By the time of her death in 1997, Mother Teresa was internationally famous. Her white sari with a blue border, enclosing a deeply lined face often smiling, was widely familiar, and her mission among ‘the poorest of the poor’, in Calcutta and elsewhere, was celebrated by popes and presidents alike, as well as by vast numbers of ordinary people.

From the late 1940s, when she set about founding her Order, the Missionaries of Charity, Mother Teresa attracted popular interest in India and surrounding countries.

But it was only in 1968 that she was catapulted to world prominence by a TV interview conducted by the British journalist Malcolm Muggeridge, followed by a special TV program he made in Calcutta called Something Beautiful for God.

Muggeridge was by then a world-renowned author and TV personality. He had been a newspaper correspondent and columnist in various countries – including Australia for several months in 1958 – and had achieved international fame for his interviews and documentaries.
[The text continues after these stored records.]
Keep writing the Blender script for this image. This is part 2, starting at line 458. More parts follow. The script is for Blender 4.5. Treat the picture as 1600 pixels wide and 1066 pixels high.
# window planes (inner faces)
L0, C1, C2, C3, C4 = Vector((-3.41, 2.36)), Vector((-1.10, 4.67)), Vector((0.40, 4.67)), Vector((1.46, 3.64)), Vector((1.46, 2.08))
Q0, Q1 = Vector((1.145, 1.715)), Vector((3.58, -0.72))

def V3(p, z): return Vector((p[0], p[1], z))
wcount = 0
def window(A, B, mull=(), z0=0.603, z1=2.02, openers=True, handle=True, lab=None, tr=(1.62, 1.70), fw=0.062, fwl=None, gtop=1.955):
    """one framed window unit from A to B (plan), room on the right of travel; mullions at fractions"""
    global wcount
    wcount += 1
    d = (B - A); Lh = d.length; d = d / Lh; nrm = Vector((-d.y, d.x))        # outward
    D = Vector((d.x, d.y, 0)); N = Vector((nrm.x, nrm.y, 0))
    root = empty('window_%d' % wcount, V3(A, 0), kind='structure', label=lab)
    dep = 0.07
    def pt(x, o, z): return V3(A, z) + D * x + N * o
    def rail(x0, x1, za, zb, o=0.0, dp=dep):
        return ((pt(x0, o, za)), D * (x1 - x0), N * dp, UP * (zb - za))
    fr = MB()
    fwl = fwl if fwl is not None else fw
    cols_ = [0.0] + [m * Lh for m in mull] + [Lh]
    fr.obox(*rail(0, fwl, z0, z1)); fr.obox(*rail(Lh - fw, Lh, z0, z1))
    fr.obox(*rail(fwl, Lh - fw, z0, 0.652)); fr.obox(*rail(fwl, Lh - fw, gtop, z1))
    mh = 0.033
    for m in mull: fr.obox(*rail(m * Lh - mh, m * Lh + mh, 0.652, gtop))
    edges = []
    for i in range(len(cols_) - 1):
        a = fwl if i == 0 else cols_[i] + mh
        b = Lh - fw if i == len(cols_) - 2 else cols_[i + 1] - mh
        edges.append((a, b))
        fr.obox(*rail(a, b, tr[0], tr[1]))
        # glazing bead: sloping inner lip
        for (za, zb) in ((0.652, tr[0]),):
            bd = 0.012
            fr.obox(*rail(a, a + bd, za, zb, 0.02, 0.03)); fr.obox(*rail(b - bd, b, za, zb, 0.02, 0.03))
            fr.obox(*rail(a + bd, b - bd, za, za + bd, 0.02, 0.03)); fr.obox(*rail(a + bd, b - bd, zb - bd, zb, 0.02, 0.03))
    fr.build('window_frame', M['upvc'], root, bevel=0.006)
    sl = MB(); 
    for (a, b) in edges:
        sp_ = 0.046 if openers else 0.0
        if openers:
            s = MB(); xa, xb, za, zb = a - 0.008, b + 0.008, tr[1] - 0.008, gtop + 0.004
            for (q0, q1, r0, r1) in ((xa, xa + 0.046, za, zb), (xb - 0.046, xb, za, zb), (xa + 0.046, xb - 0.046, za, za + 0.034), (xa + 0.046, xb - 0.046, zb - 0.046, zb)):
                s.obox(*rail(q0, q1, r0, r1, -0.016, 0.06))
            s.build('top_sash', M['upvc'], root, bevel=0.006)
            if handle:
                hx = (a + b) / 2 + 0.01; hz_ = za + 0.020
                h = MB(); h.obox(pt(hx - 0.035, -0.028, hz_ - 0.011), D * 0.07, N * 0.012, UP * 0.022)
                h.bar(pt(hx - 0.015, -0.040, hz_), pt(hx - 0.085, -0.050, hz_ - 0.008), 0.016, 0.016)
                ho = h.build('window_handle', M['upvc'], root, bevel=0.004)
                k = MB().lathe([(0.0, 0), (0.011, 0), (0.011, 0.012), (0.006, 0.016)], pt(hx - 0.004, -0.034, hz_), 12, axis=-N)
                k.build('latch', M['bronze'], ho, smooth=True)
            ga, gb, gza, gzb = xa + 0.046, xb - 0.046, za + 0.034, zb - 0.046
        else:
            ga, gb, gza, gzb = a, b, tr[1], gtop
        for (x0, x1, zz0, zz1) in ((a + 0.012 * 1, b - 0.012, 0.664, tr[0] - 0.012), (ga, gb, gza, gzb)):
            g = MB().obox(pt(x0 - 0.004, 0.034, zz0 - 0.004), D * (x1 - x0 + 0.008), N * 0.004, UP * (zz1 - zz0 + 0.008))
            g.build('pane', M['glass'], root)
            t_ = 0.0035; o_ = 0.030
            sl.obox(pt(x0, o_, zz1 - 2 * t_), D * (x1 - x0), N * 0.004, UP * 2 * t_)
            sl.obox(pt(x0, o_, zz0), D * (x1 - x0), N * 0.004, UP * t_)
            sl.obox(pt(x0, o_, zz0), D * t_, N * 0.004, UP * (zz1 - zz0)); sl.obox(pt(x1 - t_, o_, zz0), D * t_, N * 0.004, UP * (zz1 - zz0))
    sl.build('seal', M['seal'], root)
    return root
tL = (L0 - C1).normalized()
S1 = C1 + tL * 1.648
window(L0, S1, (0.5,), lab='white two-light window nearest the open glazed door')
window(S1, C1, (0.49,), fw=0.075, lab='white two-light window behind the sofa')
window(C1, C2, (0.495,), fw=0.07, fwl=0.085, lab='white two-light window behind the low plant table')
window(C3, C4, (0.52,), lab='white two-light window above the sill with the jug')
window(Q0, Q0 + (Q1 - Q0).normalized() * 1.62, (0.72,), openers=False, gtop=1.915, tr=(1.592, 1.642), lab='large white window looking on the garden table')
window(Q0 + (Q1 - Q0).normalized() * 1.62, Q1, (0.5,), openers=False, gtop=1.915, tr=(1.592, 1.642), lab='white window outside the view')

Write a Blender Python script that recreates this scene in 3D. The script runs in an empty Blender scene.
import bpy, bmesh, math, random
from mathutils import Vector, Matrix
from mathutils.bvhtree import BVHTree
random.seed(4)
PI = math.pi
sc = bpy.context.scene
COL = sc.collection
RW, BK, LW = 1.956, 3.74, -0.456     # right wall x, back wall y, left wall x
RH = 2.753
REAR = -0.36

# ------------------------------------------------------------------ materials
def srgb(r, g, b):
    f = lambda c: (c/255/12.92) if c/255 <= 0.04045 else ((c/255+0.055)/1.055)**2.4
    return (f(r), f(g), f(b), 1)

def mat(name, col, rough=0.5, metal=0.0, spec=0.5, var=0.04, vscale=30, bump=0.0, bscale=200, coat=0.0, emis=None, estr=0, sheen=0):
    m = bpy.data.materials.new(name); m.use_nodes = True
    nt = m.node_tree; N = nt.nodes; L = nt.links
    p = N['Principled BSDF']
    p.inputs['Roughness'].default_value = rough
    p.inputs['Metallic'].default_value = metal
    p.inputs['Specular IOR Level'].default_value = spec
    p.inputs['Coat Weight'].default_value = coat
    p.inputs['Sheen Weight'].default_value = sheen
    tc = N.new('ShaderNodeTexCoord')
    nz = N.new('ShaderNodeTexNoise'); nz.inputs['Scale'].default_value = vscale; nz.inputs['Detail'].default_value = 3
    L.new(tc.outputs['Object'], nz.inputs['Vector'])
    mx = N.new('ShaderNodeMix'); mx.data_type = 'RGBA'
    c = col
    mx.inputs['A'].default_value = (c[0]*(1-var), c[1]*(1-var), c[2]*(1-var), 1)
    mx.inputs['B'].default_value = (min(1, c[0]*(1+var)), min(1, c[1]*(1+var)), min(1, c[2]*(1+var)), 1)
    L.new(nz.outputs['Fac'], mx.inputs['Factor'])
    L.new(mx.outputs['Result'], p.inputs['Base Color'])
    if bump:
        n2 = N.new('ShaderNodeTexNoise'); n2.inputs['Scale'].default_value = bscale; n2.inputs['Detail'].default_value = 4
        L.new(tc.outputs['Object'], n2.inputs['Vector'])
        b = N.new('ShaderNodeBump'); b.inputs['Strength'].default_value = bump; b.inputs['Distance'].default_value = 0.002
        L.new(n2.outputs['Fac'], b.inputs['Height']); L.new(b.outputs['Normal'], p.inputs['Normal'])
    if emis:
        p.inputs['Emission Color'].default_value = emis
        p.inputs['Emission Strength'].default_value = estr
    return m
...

Yet he was in some ways an unlikely choice for interviewing Mother Teresa. He was well-known as a religious sceptic, possessed of a corrosive wit and a penchant for mocking cherished beliefs and institutions.

In 1955, he provoked outrage when he described the British monarchy as a ‘Royal Soap Opera’. A year later, in Australia, he ruffled feathers with his criticism of the British Commonwealth and his description of Australia as a ‘second-hand’ country, which had not managed to shake off its anachronistic loyalty to England but was now being absorbed by the facile conformities of mass American culture.

At the same time, he had a long history of interest in spiritual matters and moral concerns, even if these were disguised by a cynical, and at times caustic, public persona.

A series of journalistic opportunities occurred in his life that highlighted and advanced his experience of life as a spiritual journey. In the 1920s, soon after he graduated from Cambridge University, he taught at a Christian college in India – a country, as his biographer Gregory Wolfe has noted, that “would haunt his imagination for the rest of his life”.